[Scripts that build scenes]
□ □ □ □ □

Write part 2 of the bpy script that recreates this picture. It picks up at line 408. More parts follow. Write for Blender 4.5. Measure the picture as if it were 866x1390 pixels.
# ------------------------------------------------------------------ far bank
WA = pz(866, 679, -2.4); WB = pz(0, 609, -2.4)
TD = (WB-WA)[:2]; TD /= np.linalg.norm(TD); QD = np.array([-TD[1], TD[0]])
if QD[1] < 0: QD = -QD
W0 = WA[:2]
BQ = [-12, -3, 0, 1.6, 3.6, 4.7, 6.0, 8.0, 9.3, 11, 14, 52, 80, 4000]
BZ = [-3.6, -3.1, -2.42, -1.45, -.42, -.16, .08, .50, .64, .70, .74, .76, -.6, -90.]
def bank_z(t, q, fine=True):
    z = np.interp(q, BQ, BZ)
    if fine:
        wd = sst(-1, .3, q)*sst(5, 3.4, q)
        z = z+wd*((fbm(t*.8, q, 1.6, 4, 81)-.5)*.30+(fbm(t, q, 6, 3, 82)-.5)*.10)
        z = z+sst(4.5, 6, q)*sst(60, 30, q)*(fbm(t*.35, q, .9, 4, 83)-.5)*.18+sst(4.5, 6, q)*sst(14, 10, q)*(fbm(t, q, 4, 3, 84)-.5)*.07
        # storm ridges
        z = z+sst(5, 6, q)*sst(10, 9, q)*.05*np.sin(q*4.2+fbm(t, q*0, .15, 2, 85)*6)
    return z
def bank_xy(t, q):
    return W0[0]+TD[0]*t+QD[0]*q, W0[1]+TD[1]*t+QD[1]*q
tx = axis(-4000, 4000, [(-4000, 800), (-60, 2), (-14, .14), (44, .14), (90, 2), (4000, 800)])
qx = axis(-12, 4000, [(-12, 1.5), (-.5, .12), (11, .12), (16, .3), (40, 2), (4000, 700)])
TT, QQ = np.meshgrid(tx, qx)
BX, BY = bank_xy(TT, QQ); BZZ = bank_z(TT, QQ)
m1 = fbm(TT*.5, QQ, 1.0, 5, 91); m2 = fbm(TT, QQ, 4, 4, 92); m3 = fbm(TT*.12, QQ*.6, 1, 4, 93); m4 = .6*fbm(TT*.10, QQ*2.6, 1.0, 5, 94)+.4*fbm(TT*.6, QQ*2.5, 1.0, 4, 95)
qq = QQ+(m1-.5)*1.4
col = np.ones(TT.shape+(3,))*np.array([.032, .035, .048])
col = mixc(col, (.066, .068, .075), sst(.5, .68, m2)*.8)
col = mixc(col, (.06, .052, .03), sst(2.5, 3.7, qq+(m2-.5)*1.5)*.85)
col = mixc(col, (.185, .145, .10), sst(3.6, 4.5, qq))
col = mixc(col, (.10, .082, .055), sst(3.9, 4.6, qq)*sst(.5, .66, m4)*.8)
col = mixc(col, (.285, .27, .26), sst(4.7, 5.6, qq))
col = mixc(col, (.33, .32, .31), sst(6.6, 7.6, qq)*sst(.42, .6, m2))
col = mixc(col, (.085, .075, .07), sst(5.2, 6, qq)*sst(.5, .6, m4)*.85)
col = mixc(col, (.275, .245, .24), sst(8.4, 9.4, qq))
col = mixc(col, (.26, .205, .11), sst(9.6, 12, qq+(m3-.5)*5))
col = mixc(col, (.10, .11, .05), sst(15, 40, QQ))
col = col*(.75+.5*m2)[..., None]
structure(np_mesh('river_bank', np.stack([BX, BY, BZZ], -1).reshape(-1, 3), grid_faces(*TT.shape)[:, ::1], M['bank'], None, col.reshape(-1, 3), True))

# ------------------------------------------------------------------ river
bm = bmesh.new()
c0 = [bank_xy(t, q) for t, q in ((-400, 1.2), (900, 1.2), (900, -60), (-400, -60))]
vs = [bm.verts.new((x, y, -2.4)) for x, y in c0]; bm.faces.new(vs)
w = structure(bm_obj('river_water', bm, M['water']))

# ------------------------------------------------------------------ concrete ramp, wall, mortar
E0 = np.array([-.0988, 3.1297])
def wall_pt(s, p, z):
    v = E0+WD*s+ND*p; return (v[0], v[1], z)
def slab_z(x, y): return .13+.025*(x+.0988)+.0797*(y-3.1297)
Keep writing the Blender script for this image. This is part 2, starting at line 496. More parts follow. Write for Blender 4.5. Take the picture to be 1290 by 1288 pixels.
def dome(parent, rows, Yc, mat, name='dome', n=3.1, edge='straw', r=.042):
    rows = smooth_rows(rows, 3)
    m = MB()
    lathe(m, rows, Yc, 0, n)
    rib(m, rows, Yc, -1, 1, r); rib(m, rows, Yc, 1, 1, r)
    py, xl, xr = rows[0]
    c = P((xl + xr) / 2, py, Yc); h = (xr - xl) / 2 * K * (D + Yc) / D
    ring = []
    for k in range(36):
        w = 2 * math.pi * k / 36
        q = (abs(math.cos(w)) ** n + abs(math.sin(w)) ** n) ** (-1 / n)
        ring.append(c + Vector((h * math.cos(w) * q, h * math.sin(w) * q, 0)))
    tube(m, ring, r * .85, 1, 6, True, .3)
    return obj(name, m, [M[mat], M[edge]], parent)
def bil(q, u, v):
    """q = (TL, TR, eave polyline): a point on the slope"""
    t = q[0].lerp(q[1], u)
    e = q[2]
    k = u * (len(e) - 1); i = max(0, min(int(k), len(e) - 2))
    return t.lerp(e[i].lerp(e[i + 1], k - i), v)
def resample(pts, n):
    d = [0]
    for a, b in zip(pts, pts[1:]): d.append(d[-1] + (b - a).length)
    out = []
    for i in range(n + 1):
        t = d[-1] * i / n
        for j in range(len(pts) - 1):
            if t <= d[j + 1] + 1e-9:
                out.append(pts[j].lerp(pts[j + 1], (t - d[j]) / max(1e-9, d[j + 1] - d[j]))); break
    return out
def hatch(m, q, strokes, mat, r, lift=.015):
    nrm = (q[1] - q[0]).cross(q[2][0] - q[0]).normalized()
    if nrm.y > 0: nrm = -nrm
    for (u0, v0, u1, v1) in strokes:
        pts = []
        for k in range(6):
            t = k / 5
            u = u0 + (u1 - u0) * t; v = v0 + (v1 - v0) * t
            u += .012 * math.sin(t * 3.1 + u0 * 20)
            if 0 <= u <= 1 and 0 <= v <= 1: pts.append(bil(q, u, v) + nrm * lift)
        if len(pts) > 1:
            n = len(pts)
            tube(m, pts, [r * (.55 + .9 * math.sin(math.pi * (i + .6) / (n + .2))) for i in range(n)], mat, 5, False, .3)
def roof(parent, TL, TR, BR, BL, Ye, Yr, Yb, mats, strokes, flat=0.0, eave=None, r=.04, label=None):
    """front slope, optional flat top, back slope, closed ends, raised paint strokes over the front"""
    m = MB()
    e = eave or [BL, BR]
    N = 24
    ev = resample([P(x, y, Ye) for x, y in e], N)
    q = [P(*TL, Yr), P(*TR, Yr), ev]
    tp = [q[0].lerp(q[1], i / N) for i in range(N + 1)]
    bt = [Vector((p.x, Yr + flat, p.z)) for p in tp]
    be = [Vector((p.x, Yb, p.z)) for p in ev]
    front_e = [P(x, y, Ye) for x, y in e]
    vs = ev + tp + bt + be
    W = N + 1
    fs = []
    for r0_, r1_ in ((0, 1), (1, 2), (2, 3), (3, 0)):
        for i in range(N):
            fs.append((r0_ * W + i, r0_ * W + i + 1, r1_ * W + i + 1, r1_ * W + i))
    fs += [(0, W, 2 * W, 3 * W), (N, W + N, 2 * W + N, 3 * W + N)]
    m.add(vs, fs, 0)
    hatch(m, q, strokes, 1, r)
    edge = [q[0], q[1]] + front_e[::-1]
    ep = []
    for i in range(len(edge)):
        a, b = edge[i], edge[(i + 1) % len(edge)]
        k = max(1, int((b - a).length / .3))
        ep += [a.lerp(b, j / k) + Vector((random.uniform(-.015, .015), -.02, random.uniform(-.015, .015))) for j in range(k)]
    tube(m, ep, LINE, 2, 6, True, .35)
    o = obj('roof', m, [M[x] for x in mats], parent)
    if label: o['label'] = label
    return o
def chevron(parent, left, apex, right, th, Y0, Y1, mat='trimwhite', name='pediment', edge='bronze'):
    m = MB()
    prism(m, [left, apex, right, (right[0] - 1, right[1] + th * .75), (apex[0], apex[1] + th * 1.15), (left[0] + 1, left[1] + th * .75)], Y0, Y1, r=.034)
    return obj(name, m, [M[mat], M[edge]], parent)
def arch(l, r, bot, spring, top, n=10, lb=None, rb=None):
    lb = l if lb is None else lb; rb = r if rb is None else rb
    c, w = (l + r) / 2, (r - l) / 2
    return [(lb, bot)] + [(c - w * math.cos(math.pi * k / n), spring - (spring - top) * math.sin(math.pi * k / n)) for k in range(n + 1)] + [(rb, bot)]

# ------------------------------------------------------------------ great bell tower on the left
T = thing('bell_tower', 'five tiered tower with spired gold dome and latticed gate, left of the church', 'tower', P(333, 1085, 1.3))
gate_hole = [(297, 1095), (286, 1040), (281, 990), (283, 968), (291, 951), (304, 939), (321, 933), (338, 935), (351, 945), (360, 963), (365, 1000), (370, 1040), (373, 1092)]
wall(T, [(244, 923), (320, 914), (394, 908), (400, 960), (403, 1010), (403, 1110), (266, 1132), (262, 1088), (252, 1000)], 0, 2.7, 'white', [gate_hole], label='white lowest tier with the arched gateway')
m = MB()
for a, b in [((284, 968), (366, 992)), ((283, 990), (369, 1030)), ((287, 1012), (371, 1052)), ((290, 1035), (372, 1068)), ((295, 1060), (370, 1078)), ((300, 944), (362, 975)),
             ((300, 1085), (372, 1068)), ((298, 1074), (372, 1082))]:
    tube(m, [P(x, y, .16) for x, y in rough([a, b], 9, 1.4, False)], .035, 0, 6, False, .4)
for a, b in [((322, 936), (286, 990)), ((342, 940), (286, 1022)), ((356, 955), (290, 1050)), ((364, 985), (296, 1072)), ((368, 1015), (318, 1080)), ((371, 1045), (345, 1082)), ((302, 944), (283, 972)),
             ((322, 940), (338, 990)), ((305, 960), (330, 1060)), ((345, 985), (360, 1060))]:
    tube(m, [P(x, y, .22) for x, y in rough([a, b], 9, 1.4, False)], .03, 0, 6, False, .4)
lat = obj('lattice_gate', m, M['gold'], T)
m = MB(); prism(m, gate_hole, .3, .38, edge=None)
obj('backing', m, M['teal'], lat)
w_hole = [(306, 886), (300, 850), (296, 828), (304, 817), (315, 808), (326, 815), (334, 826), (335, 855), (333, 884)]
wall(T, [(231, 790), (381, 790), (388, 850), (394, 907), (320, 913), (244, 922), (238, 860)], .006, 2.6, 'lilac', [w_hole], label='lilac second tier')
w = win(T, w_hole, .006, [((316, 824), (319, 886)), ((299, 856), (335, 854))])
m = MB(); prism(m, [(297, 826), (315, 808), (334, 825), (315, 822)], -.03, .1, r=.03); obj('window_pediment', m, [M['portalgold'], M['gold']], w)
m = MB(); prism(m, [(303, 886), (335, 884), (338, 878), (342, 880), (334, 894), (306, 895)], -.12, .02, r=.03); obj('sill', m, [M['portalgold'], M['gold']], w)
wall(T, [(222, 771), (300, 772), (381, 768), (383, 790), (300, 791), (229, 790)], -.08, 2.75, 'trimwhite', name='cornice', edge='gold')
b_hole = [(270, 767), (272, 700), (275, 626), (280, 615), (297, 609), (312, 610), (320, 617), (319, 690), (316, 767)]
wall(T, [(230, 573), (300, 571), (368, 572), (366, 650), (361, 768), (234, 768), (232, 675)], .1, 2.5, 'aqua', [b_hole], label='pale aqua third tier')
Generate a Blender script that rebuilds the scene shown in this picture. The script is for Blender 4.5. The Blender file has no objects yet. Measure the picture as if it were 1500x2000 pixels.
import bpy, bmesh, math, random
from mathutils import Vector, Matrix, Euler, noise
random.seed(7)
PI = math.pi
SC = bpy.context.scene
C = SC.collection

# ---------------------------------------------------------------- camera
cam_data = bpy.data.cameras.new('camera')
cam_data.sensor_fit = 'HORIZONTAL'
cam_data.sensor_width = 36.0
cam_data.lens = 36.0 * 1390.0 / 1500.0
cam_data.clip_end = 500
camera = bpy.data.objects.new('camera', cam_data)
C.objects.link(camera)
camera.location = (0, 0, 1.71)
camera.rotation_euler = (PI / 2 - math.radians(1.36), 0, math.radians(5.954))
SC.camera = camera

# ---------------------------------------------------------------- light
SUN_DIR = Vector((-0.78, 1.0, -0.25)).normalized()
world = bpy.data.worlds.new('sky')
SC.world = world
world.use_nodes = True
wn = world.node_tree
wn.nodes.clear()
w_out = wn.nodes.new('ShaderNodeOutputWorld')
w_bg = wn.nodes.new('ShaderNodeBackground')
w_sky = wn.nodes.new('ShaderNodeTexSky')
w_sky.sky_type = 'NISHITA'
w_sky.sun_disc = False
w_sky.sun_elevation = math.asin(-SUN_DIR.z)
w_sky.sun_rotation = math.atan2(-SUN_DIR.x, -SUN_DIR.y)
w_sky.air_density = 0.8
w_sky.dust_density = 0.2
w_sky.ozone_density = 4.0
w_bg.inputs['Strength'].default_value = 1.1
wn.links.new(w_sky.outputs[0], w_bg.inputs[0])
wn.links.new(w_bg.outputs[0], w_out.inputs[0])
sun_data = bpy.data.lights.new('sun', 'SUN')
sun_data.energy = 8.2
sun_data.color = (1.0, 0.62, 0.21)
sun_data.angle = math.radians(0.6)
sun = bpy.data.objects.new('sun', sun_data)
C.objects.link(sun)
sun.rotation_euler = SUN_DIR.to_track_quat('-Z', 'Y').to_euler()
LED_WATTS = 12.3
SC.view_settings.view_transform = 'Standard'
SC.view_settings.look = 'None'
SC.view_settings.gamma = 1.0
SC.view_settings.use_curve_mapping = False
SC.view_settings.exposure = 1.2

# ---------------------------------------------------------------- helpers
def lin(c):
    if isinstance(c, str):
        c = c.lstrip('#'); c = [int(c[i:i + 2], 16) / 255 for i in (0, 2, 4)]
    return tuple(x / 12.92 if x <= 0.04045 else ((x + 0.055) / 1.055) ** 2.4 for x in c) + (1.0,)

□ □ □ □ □

● **Short problem**: Gather all lines of the records that include the word "follow".

● **The reply**:
Write part 2 of the bpy script that recreates this picture. It picks up at line 408. More parts follow. Write for Blender 4.5. Measure the picture as if it were 866x1390 pixels.
Keep writing the Blender script for this image. This is part 2, starting at line 496. More parts follow. Write for Blender 4.5. Take the picture to be 1290 by 1288 pixels.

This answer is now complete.